→ Requirements: Repeat the listing word for word. No pictures belong in the copy.

━━━━━━━━━━━━━━━━

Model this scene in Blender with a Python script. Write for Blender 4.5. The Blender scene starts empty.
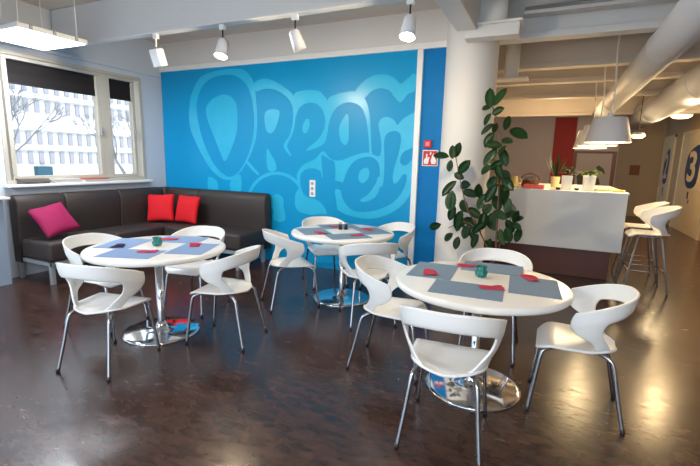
import bpy, bmesh, math, random
from mathutils import Vector, Matrix
from mathutils.geometry import tessellate_polygon
random.seed(7)
S = bpy.context.scene
COL = S.collection
PI = math.pi

# ---------------------------------------------------------------- materials
def lin(c):
    return tuple(((v/255)/12.92 if v/255 <= .04045 else ((v/255+.055)/1.055)**2.4) for v in c)
def mat(name, rgb, rough=.5, metal=0, spec=.5, emit=None, es=0, coat=0, bump=None, var=None, trans=0, alpha=1):
    m = bpy.data.materials.new(name); m.use_nodes = True
    nt = m.node_tree; b = nt.nodes['Principled BSDF']
    c = lin(rgb)+(1,)
    b.inputs['Base Color'].default_value = c
    b.inputs['Roughness'].default_value = rough
    b.inputs['Metallic'].default_value = metal
    b.inputs['Specular IOR Level'].default_value = spec
    b.inputs['Coat Weight'].default_value = coat
    b.inputs['Transmission Weight'].default_value = trans
    b.inputs['Alpha'].default_value = alpha
    if emit:
        b.inputs['Emission Color'].default_value = lin(emit)+(1,)
        b.inputs['Emission Strength'].default_value = es
    tc = nt.nodes.new('ShaderNodeTexCoord')
    if var:      # (scale, amount)
        n = nt.nodes.new('ShaderNodeTexNoise'); n.inputs['Scale'].default_value = var[0]; n.inputs['Detail'].default_value = 5
        nt.links.new(tc.outputs['Object'], n.inputs['Vector'])
        r = nt.nodes.new('ShaderNodeMix'); r.data_type = 'RGBA'
        r.inputs[6].default_value = tuple(v*(1-var[1]) for v in c[:3])+(1,)
        r.inputs[7].default_value = tuple(min(1, v*(1+var[1])) for v in c[:3])+(1,)
        nt.links.new(n.outputs['Fac'], r.inputs[0]); nt.links.new(r.outputs[2], b.inputs['Base Color'])
    if bump:     # (scale, strength)
        n = nt.nodes.new('ShaderNodeTexNoise'); n.inputs['Scale'].default_value = bump[0]; n.inputs['Detail'].default_value = 3
        nt.links.new(tc.outputs['Object'], n.inputs['Vector'])
        u = nt.nodes.new('ShaderNodeBump'); u.inputs['Strength'].default_value = bump[1]; u.inputs['Distance'].default_value = .01
        nt.links.new(n.outputs['Fac'], u.inputs['Height']); nt.links.new(u.outputs['Normal'], b.inputs['Normal'])
    return m

M = {}
M['wall'] = mat('painted_wall_white', (222, 220, 218), .6, var=(3, .02))
M['wallcool'] = mat('painted_wall_pale', (205, 212, 222), .6, var=(3, .02))
M['stub'] = mat('painted_stub_bluegrey', (140, 156, 178), .5, var=(3, .02))
M['wallgrey'] = mat('painted_wall_grey', (146, 142, 154), .7, var=(2, .03))
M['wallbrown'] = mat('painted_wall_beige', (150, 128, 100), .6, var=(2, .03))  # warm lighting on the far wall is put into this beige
M['redpaint'] = mat('painted_red', (118, 2, 14), .7)
M['ceil'] = mat('painted_ceiling', (206, 198, 190), .7, var=(2, .03))
M['beam'] = mat('painted_beam', (214, 214, 214), .55, var=(2, .02))
M['mblue'] = mat('mural_blue_paint', (0, 150, 208), .4, spec=.3, var=(1.5, .04))
M['mlight'] = mat('mural_light_blue_paint', (34, 180, 226), .3, spec=.5, var=(6, .1))
M['bluewall'] = mat('side_blue_paint', (0, 116, 184), .5, spec=.2, var=(2, .03))
M['white'] = mat('white_lacquer', (238, 238, 236), .35, var=(4, .01))
M['cream'] = mat('cream_window_paint', (190, 182, 168), .4, var=(5, .02))
M['plastic'] = mat('white_moulded_plastic', (240, 240, 238), .28, var=(5, .01))
M['laminate'] = mat('white_laminate', (242, 241, 238), .22, var=(5, .01))
M['chrome'] = mat('polished_chrome', (225, 226, 230), .07, metal=1, var=(3, .02))
M['satin'] = mat('satin_chrome', (180, 182, 188), .22, metal=1, var=(3, .02))
M['leather'] = mat('dark_brown_upholstery', (54, 45, 43), .55, bump=(90, .15), var=(8, .08))
M['seam'] = mat('upholstery_seam', (24, 20, 22), .7, var=(8, .05))
M['magenta'] = mat('magenta_cloth', (150, 6, 74), .8, bump=(160, .2), var=(8, .06))
M['red'] = mat('red_cloth', (214, 8, 28), .8, bump=(160, .2), var=(8, .06))
M['wood'] = mat('dark_walnut', (96, 44, 22), .4, var=(3, .25))
M['darkgrey'] = mat('dark_blind', (44, 38, 38), .8, var=(8, .08))
M['teal'] = mat('teal_glass', (0, 138, 128), .08, spec=.7, coat=.5, trans=.35, var=(12, .1))
M['wax'] = mat('candle_wax', (235, 230, 215), .5, var=(8, .02))
M['mat'] = mat('blue_grey_placemat', (114, 140, 166), .75, bump=(220, .3), var=(90, .12))
M['matb'] = mat('pale_blue_placemat', (124, 154, 200), .75, bump=(220, .3), var=(90, .12))
M['napkin'] = mat('coral_pink_napkin', (238, 84, 118), .85, var=(20, .06))
M['napkind'] = mat('plum_napkin', (62, 44, 96), .85, var=(20, .06))
M['leafm'] = mat('ficus_leaf', (42, 80, 42), .3, spec=.5, var=(14, .3))
M['leafs'] = mat('pale_green_leaf', (92, 122, 40), .5, var=(14, .3))
M['stem'] = mat('plant_stem', (110, 82, 62), .7, var=(20, .2))
M['soil'] = mat('potting_soil', (46, 34, 26), .95, var=(30, .3))
M['pot'] = mat('white_ceramic', (232, 230, 226), .3, var=(6, .01))
M['potbeige'] = mat('beige_ceramic', (222, 196, 150), .5, var=(6, .04))
M['duct'] = mat('painted_duct', (196, 200, 208), .6, var=(2, .03))
M['shade'] = mat('white_lamp_shade', (225, 226, 232), .5, var=(6, .01))
M['glow'] = mat('warm_lamp_glow', (255, 236, 180), .5, emit=(255, 222, 150), es=3.2)
M['glowc'] = mat('luminaire_diffuser', (250, 252, 255), .5, emit=(238, 246, 255), es=5)
M['bulb'] = mat('halogen_lamp_face', (255, 244, 220), .5, emit=(255, 232, 190), es=20)
M['black'] = mat('black_plastic', (22, 22, 24), .5, var=(8, .05))
M['steel'] = mat('grey_metal', (164, 168, 174), .4, metal=.4, var=(6, .04))
M['paper'] = mat('magazine_paper', (206, 204, 200), .6, var=(40, .05))
M['paperr'] = mat('brick_red_magazine', (196, 96, 76), .6, var=(40, .05))
M['papern'] = mat('grey_brown_magazine', (120, 112, 108), .6, var=(40, .05))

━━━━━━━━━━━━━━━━

→ Reply to the task:
Model this scene in Blender with a Python script. Write for Blender 4.5. The Blender scene starts empty.
import bpy, bmesh, math, random
from mathutils import Vector, Matrix
from mathutils.geometry import tessellate_polygon
random.seed(7)
S = bpy.context.scene
COL = S.collection
PI = math.pi

# ---------------------------------------------------------------- materials
def lin(c):
    return tuple(((v/255)/12.92 if v/255 <= .04045 else ((v/255+.055)/1.055)**2.4) for v in c)
def mat(name, rgb, rough=.5, metal=0, spec=.5, emit=None, es=0, coat=0, bump=None, var=None, trans=0, alpha=1):
    m = bpy.data.materials.new(name); m.use_nodes = True
    nt = m.node_tree; b = nt.nodes['Principled BSDF']
    c = lin(rgb)+(1,)
    b.inputs['Base Color'].default_value = c
    b.inputs['Roughness'].default_value = rough
    b.inputs['Metallic'].default_value = metal
    b.inputs['Specular IOR Level'].default_value = spec
    b.inputs['Coat Weight'].default_value = coat
    b.inputs['Transmission Weight'].default_value = trans
    b.inputs['Alpha'].default_value = alpha
    if emit:
        b.inputs['Emission Color'].default_value = lin(emit)+(1,)
        b.inputs['Emission Strength'].default_value = es
    tc = nt.nodes.new('ShaderNodeTexCoord')
    if var:      # (scale, amount)
        n = nt.nodes.new('ShaderNodeTexNoise'); n.inputs['Scale'].default_value = var[0]; n.inputs['Detail'].default_value = 5
        nt.links.new(tc.outputs['Object'], n.inputs['Vector'])
        r = nt.nodes.new('ShaderNodeMix'); r.data_type = 'RGBA'
        r.inputs[6].default_value = tuple(v*(1-var[1]) for v in c[:3])+(1,)
        r.inputs[7].default_value = tuple(min(1, v*(1+var[1])) for v in c[:3])+(1,)
        nt.links.new(n.outputs['Fac'], r.inputs[0]); nt.links.new(r.outputs[2], b.inputs['Base Color'])
    if bump:     # (scale, strength)
        n = nt.nodes.new('ShaderNodeTexNoise'); n.inputs['Scale'].default_value = bump[0]; n.inputs['Detail'].default_value = 3
        nt.links.new(tc.outputs['Object'], n.inputs['Vector'])
        u = nt.nodes.new('ShaderNodeBump'); u.inputs['Strength'].default_value = bump[1]; u.inputs['Distance'].default_value = .01
        nt.links.new(n.outputs['Fac'], u.inputs['Height']); nt.links.new(u.outputs['Normal'], b.inputs['Normal'])
    return m

M = {}
M['wall'] = mat('painted_wall_white', (222, 220, 218), .6, var=(3, .02))
M['wallcool'] = mat('painted_wall_pale', (205, 212, 222), .6, var=(3, .02))
M['stub'] = mat('painted_stub_bluegrey', (140, 156, 178), .5, var=(3, .02))
M['wallgrey'] = mat('painted_wall_grey', (146, 142, 154), .7, var=(2, .03))
M['wallbrown'] = mat('painted_wall_beige', (150, 128, 100), .6, var=(2, .03))  # warm lighting on the far wall is put into this beige
M['redpaint'] = mat('painted_red', (118, 2, 14), .7)
M['ceil'] = mat('painted_ceiling', (206, 198, 190), .7, var=(2, .03))
M['beam'] = mat('painted_beam', (214, 214, 214), .55, var=(2, .02))
M['mblue'] = mat('mural_blue_paint', (0, 150, 208), .4, spec=.3, var=(1.5, .04))
M['mlight'] = mat('mural_light_blue_paint', (34, 180, 226), .3, spec=.5, var=(6, .1))
M['bluewall'] = mat('side_blue_paint', (0, 116, 184), .5, spec=.2, var=(2, .03))
M['white'] = mat('white_lacquer', (238, 238, 236), .35, var=(4, .01))
M['cream'] = mat('cream_window_paint', (190, 182, 168), .4, var=(5, .02))
M['plastic'] = mat('white_moulded_plastic', (240, 240, 238), .28, var=(5, .01))
M['laminate'] = mat('white_laminate', (242, 241, 238), .22, var=(5, .01))
M['chrome'] = mat('polished_chrome', (225, 226, 230), .07, metal=1, var=(3, .02))
M['satin'] = mat('satin_chrome', (180, 182, 188), .22, metal=1, var=(3, .02))
M['leather'] = mat('dark_brown_upholstery', (54, 45, 43), .55, bump=(90, .15), var=(8, .08))
M['seam'] = mat('upholstery_seam', (24, 20, 22), .7, var=(8, .05))
M['magenta'] = mat('magenta_cloth', (150, 6, 74), .8, bump=(160, .2), var=(8, .06))
M['red'] = mat('red_cloth', (214, 8, 28), .8, bump=(160, .2), var=(8, .06))
M['wood'] = mat('dark_walnut', (96, 44, 22), .4, var=(3, .25))
M['darkgrey'] = mat('dark_blind', (44, 38, 38), .8, var=(8, .08))
M['teal'] = mat('teal_glass', (0, 138, 128), .08, spec=.7, coat=.5, trans=.35, var=(12, .1))
M['wax'] = mat('candle_wax', (235, 230, 215), .5, var=(8, .02))
M['mat'] = mat('blue_grey_placemat', (114, 140, 166), .75, bump=(220, .3), var=(90, .12))
M['matb'] = mat('pale_blue_placemat', (124, 154, 200), .75, bump=(220, .3), var=(90, .12))
M['napkin'] = mat('coral_pink_napkin', (238, 84, 118), .85, var=(20, .06))
M['napkind'] = mat('plum_napkin', (62, 44, 96), .85, var=(20, .06))
M['leafm'] = mat('ficus_leaf', (42, 80, 42), .3, spec=.5, var=(14, .3))
M['leafs'] = mat('pale_green_leaf', (92, 122, 40), .5, var=(14, .3))
M['stem'] = mat('plant_stem', (110, 82, 62), .7, var=(20, .2))
M['soil'] = mat('potting_soil', (46, 34, 26), .95, var=(30, .3))
M['pot'] = mat('white_ceramic', (232, 230, 226), .3, var=(6, .01))
M['potbeige'] = mat('beige_ceramic', (222, 196, 150), .5, var=(6, .04))
M['duct'] = mat('painted_duct', (196, 200, 208), .6, var=(2, .03))
M['shade'] = mat('white_lamp_shade', (225, 226, 232), .5, var=(6, .01))
M['glow'] = mat('warm_lamp_glow', (255, 236, 180), .5, emit=(255, 222, 150), es=3.2)
M['glowc'] = mat('luminaire_diffuser', (250, 252, 255), .5, emit=(238, 246, 255), es=5)
M['bulb'] = mat('halogen_lamp_face', (255, 244, 220), .5, emit=(255, 232, 190), es=20)
M['black'] = mat('black_plastic', (22, 22, 24), .5, var=(8, .05))
M['steel'] = mat('grey_metal', (164, 168, 174), .4, metal=.4, var=(6, .04))
M['paper'] = mat('magazine_paper', (206, 204, 200), .6, var=(40, .05))
M['paperr'] = mat('brick_red_magazine', (196, 96, 76), .6, var=(40, .05))
M['papern'] = mat('grey_brown_magazine', (120, 112, 108), .6, var=(40, .05))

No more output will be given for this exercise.